Governments have lots of other incentives (like job creation, elections, income distribution)


Why don't we abolish any business altogether and just have government run everything? There are countries where this is normal, perhaps not "free market" countries like maybe us? :)


OK, let me help a bit more.

A government has a monopoly on violence. A government has a monopoly on money printing and taxation. A government has a monopoly on the legislation. A government has far more human and financial resources than any other economic actor within its borders.

If a company goes out of business, people lose their jobs. If a government goes out of business, people lose their lives.

It is not a difference in degree, it is a difference in kind. There is a reason that economist distinguish between private firms and government.


Well, Apple and Chinese government are one and the same when it comes to spending billions to further their agenda, that’s why that wasn’t a good example.

Yes, they do favor their own companies and provide subsidies etc. that’s not the problem though, the problem is that they’re undercutting other companies by selling below cost thanks to those subsidies. Otherwise, we would have to call our farming subsidies the same.

I was originally trying to point out that it has always been important to keep your vital industries secure, it was very stupid of Intel and others to transfer so much technology abroad (to anyone) just to increase their margins, I think ASML did the best: You can purchase our machine, but that’s pretty much it.

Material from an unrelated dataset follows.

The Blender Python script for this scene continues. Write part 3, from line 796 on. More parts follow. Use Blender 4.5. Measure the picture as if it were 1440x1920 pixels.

The amount of what-about-ism in this thread is amazing. No, large companies with semi-monopolies using their power to influence government organizations is not part of a free market either. But OP never claimed that it was.

The whole point is that when in some market there is some nation trying to disturb the free market mechanism in its favor, other countries can't just be naïve and stand by doing nothing. They have to counter act and this is what happend in The Netherlands.